There was an edge of anticipation in the audience before the show, a real air of expectation and they were not disappointed. I share many of Catherine's thoughts as posted but just wanted to add a few of my own. The soundscape was very powerful and evocative but never intrusive - almost a character in its own right. The fluid staging and lean, props based, design allowed our imaginations to work overtime giving our own meaning and context to each unfolding scene - never feeling cheated or confused - always engaged. The lighting, spare and finely judged, created an unnervingly bleak but theatrical spectacle. And funny? Oh yeah.

Overall the show lived up to its surrealist pedigree with its verbal and visual swings and its inventive, poetic flights of fancy. If ever a show was on a mission to unlock the doors our collective unconscious this is it.

At the end the audience whooped and whistled. The cast took their calls looking a touch shell-shocked as their intense concentration began to unlock.

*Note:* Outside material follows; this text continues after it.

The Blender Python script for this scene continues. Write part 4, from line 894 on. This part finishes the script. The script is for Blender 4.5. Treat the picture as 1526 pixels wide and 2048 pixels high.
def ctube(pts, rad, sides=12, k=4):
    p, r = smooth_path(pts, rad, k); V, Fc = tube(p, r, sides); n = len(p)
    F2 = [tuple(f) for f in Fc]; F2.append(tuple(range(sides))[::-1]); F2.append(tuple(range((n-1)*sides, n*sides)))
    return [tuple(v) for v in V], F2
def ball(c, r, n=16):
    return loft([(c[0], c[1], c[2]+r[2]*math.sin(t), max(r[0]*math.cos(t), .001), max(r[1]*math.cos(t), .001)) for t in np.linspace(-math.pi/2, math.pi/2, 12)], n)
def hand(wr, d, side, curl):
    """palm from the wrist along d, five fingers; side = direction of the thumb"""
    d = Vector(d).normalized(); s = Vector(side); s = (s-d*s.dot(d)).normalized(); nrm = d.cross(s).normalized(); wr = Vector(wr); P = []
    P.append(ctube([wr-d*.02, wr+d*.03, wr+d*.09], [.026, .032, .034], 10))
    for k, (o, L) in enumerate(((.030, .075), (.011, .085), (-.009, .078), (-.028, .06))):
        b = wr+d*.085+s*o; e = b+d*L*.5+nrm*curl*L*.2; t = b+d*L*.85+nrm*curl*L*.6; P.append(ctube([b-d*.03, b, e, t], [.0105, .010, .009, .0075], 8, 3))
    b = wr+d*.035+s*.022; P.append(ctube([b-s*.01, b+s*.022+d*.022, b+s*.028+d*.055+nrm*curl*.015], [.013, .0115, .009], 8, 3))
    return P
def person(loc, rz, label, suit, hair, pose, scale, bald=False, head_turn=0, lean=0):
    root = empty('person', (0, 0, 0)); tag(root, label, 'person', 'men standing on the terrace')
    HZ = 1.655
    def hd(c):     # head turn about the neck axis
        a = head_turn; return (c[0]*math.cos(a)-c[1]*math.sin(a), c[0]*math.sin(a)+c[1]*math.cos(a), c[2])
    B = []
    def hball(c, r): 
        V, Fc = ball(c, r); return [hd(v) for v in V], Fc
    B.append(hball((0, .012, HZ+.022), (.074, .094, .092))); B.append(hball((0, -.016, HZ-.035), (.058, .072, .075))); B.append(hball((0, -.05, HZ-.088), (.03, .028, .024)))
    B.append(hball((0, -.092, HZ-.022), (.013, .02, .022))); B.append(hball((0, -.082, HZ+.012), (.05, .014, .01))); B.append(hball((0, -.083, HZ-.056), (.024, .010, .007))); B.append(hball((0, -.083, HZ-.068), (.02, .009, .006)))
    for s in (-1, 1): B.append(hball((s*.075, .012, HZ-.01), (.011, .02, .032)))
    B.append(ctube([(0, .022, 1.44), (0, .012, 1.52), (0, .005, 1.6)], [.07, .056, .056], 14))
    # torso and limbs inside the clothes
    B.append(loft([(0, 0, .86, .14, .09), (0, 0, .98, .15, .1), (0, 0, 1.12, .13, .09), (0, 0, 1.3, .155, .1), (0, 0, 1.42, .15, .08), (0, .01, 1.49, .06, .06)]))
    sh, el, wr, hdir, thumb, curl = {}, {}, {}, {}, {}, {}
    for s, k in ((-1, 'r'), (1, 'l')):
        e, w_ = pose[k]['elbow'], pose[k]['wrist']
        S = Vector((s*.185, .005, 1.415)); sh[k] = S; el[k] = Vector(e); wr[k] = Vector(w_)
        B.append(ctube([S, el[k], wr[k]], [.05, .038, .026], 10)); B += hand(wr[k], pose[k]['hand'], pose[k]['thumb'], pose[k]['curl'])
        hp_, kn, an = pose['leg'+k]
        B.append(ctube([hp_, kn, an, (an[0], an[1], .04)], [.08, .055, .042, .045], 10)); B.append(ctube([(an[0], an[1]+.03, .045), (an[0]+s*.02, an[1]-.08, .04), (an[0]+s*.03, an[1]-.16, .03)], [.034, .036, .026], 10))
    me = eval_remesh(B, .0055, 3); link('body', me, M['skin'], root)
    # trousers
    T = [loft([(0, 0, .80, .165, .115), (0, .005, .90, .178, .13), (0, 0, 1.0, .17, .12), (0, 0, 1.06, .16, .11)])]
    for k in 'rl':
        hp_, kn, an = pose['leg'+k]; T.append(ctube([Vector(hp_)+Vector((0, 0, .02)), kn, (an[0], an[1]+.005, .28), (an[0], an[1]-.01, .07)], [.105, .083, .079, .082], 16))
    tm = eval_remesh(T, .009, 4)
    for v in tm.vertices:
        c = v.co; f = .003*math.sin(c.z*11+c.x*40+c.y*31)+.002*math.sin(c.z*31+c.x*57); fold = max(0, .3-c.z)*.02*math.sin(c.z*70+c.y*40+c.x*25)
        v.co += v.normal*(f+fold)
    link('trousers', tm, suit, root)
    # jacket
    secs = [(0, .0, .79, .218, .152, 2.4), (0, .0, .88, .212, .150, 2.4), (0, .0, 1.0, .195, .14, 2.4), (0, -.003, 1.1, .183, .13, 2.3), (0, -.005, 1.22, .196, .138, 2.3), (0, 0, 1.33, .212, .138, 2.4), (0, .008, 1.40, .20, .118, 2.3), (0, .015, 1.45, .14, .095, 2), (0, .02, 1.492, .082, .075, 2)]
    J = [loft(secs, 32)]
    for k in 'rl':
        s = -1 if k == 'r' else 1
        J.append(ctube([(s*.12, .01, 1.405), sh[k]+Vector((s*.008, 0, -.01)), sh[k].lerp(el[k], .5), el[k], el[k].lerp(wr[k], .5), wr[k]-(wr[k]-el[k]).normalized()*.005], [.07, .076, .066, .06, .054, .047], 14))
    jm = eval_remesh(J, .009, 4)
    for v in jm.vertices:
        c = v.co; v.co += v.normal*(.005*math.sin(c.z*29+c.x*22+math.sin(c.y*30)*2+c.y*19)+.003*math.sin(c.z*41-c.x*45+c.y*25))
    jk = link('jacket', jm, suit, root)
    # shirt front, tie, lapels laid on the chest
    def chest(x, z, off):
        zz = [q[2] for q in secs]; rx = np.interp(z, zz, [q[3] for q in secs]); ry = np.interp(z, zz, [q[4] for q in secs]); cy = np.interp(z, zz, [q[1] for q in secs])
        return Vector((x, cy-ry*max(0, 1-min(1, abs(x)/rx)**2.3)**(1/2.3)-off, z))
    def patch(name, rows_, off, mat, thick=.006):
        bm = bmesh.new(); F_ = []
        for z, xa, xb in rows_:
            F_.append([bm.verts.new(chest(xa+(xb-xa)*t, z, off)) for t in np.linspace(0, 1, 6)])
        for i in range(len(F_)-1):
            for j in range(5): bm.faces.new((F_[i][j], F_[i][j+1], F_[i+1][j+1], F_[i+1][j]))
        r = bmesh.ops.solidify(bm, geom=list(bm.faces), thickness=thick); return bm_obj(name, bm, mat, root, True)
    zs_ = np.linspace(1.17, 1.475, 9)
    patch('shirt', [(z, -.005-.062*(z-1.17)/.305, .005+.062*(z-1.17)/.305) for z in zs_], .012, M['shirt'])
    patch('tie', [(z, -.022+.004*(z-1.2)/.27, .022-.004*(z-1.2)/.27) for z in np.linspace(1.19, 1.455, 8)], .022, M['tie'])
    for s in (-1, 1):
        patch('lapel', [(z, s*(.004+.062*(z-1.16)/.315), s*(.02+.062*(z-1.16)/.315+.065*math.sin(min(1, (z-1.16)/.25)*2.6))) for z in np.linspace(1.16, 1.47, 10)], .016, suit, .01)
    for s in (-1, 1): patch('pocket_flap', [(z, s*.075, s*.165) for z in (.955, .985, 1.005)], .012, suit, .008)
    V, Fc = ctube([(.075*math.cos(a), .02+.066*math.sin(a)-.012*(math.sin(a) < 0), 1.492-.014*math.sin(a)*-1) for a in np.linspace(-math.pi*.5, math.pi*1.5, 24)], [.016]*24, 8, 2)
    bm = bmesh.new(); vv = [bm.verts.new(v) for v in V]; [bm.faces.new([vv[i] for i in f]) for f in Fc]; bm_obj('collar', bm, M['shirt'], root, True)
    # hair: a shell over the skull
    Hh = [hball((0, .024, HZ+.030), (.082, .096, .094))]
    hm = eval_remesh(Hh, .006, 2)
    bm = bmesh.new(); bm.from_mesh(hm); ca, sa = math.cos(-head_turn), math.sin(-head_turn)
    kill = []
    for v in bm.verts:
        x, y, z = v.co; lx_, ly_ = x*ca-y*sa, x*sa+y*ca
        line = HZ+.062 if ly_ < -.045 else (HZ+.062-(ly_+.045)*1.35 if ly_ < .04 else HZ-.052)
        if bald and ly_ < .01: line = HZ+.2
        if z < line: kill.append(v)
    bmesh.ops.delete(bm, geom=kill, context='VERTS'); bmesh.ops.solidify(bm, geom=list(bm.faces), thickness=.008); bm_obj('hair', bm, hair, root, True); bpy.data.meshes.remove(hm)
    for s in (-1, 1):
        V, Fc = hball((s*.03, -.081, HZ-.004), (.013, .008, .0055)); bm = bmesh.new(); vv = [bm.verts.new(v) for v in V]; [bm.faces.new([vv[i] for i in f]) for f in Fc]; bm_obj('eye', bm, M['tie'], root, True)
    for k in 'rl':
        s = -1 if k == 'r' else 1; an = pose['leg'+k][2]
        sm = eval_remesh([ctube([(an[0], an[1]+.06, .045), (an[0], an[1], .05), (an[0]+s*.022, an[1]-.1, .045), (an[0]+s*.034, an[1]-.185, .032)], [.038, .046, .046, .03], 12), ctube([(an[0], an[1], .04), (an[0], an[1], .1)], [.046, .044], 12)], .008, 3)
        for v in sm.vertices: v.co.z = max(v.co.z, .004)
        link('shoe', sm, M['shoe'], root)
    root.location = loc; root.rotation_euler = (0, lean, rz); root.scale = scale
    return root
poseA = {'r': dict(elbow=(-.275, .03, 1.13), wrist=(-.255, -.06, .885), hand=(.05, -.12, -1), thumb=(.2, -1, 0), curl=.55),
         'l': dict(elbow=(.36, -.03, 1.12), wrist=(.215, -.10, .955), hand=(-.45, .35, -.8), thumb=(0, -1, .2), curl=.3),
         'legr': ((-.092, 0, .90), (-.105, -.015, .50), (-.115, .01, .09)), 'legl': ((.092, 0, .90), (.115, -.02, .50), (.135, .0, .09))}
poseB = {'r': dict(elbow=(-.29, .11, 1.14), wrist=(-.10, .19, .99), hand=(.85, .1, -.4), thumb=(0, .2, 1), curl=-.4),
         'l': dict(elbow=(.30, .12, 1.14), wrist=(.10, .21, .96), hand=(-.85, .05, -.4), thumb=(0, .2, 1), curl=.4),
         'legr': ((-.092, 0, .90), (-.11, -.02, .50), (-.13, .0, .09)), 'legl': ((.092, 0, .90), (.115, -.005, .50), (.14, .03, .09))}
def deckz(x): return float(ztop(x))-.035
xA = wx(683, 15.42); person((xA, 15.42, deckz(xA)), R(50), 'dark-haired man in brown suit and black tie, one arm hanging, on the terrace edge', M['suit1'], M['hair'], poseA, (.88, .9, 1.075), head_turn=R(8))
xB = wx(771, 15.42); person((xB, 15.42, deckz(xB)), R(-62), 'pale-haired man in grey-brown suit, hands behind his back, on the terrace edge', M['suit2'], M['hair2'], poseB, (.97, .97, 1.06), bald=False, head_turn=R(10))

As I wandered back to my bed through the nearby glass office blocks that house disgraced international finance houses I was reminded of the Andre Breton quote... 'Transform the world, said Marx; change life, said Rimbaud: for us these two watchwords are one.'
Comment by Matthew Bulgo on June 1, 2009 at 8:49
So very kind of you, Catherine. We were so glad that you were able to make it along and that you enjoyed.

We are very much looking forward to our next chance to perform on home turf.

We'd love to hear anybody else's experience of the show, whether it be from Southwark, Edinburgh or our runs at the Wales Millennium Centre.